The train snorts like a deer and yelps like a dog, and it is saving lives.

The blaring of the animal sounds from aboard the running train has turned out to be effective in reducing deer-train collisions, a research institution says.

The unlikely contraption was thought up by

a team at the Railway Technical Research Institute.

RTRI officials say the contraption has successfully repelled deer, with more than 40 percent fewer animals being sighted from trains.

The Tokyo-based institution is hoping to have the system in practical use by the end of fiscal 2018 as a novel anti-collision measure.

The officials explained that deer have a habit of repeatedly snorting short, shrill sounds to alert other deer when they perceive danger.

Researchers thought it would be a good idea to combine that with the sound of a deer's enemy (i.e. dog).

The yapping of the hound, which drives deers to panic, adds synergy to the crafty plan, beefing up the “deterrent noise,” the RTRI says.

In tests, a 3-second-long recording of a deer’s snort and 20 seconds of a yapping dog were aired from aboard a running train car between evening and late at night, the time of the day when deer typically make frequent appearances.
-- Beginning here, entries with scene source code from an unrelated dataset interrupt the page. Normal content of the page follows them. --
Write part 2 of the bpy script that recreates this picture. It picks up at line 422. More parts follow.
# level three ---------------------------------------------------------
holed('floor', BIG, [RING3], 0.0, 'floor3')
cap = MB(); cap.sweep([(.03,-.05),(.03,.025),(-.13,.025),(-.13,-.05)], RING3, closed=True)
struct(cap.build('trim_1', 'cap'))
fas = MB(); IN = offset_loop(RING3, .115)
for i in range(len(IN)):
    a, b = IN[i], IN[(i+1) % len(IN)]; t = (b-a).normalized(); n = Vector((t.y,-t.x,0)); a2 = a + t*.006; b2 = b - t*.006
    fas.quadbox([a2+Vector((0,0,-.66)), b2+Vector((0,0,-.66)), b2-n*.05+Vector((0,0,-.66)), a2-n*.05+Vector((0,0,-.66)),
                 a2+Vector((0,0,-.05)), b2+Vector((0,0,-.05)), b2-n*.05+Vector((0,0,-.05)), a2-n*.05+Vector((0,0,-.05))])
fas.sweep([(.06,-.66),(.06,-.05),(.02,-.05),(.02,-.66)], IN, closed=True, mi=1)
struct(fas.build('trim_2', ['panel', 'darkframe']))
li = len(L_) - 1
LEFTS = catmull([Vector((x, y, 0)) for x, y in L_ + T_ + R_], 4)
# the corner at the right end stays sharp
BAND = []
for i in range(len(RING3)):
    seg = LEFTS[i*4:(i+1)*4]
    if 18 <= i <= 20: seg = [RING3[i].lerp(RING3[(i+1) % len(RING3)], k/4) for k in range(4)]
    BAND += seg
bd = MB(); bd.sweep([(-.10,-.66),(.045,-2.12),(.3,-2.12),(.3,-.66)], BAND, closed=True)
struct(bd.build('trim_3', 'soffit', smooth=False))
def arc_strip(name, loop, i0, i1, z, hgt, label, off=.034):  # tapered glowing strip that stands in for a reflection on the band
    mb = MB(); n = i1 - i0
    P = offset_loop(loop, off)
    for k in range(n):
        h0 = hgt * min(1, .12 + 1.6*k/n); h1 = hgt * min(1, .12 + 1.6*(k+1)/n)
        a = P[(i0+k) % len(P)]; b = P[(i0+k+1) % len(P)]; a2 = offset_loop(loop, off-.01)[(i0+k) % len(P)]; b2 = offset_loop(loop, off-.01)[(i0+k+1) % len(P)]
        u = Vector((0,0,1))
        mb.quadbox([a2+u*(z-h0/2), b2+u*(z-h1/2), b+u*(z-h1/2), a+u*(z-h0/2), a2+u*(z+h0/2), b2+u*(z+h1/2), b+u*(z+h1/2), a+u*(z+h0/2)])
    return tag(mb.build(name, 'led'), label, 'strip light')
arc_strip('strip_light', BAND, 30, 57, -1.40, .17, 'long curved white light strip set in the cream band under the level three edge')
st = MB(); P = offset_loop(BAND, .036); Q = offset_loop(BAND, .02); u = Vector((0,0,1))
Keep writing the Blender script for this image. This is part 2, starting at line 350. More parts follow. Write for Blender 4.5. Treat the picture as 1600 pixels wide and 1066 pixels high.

Deer were sighted only 7.5 times per 100 kilometers from aboard the trains, about 45 percent less than when no measures were in place.

The RTRI hopes to carry out a longer-term experiment in the future to verify the effects. It also plans to develop a device that automatically emits the sounds at sites where deer are commonly seen. They will also ensure the noises are not blared in areas where people live beside the tracks.

“If our new contraption works, that will obviate the need for installing anti-trespass facilities at many locations,” said one RTRI official. “We hope to finish it into a system that works in mountainous areas and elsewhere so railroad companies will want to introduce it.”

In fiscal 2016, according to transport ministry figures, there were a record 613 cases across Japan of train services suspended or delayed for at least 30 minutes due to collisions with deer and other wild animals. That was up 185 from the previous fiscal year.